Yves Montand joue un réalisateur qui est chômage depuis Mai 68, qui ne met en scène que des publicités. Sa femme, jouée par Jane Fonda, est une correspondante américaine d'une radio française, et elle veut l'emmener dans la réalité du terrain, en l'occurrence suivre une grève dans une usine de charcuterie.

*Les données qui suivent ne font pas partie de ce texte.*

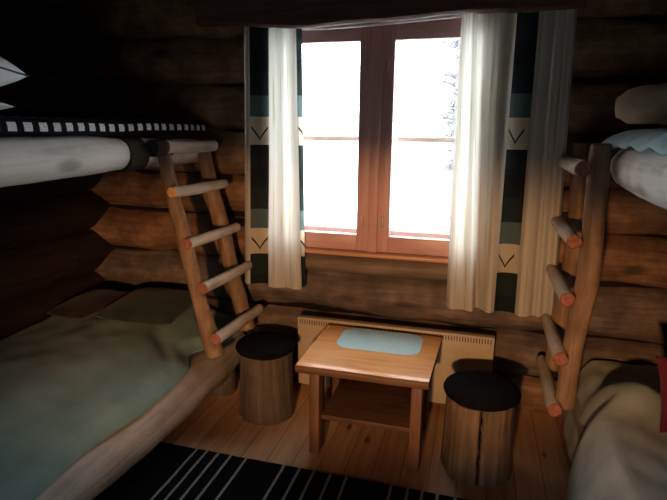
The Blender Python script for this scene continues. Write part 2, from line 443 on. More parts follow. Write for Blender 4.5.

A cette époque, Jean-Luc Godard réalisait ses films en binôme avec Jean-Pierre au sein du collectif Dziga Vertov, un groupe situé à gauche qui faisait surtout de l'expérimental, et rien ne sortait en salles. Tout va bien est l'occasion, par l'intermédiaire du producteur Jean-Pierre Rassam, de revenir dans un cinéma plus traditionnel, tout en restant dans cette mouvance politique, avec l'emploi de deux grosses vedettes, qui tournent eux surtout pour le prestige Godard en ne se rendant pas vraiment compte que le réalisateur va se moquer de leurs engagements, en particulier Jane Fonda sur la guerre au Vietnam. On voit aussi que c'est un portrait désabusé de la gauche en 1972, qui a l'air moribonde, d'où l'utilisation ironique du titre, et une chanson finale de Stone et Charden qui sonne vraiment comme une conclusion en soi.
Pour être franc, je n'ai pas tout compris politiquement parlant, mais au niveau du cinéma, il y a quand même des moments passionnants, comme ce long travelling le long des caisses d'un supermarché, occasion de critiquer la société de consommation, mais aussi et surtout un sublime plan de coupe où on voit toutes les pièces de cette charcuterie, comme si on était dans une maison de poupée, avec la plupart des personnages du film.
Le film a été tourné dans des conditions difficiles, en particulier pour Godard qui souffrait encore des séquelles de son grave accident de moto survenu quelques mois plus tôt, Yves Montand qui ne supportait pas d'être rabaissé par le même, ou alors Jean-Pierre Gorin qui ne pouvait pas tourner une scène du duo principal, mais il reste un instantané d'une époque, celle d'une gauche qui se cherche encore. Mais tout cela va voler en éclats avec le choc pétrolier l'année suivante. Je dirais que c'est un film difficile, exigeant sur le forme, d'une grande beauté formelle, du Godard pur jus.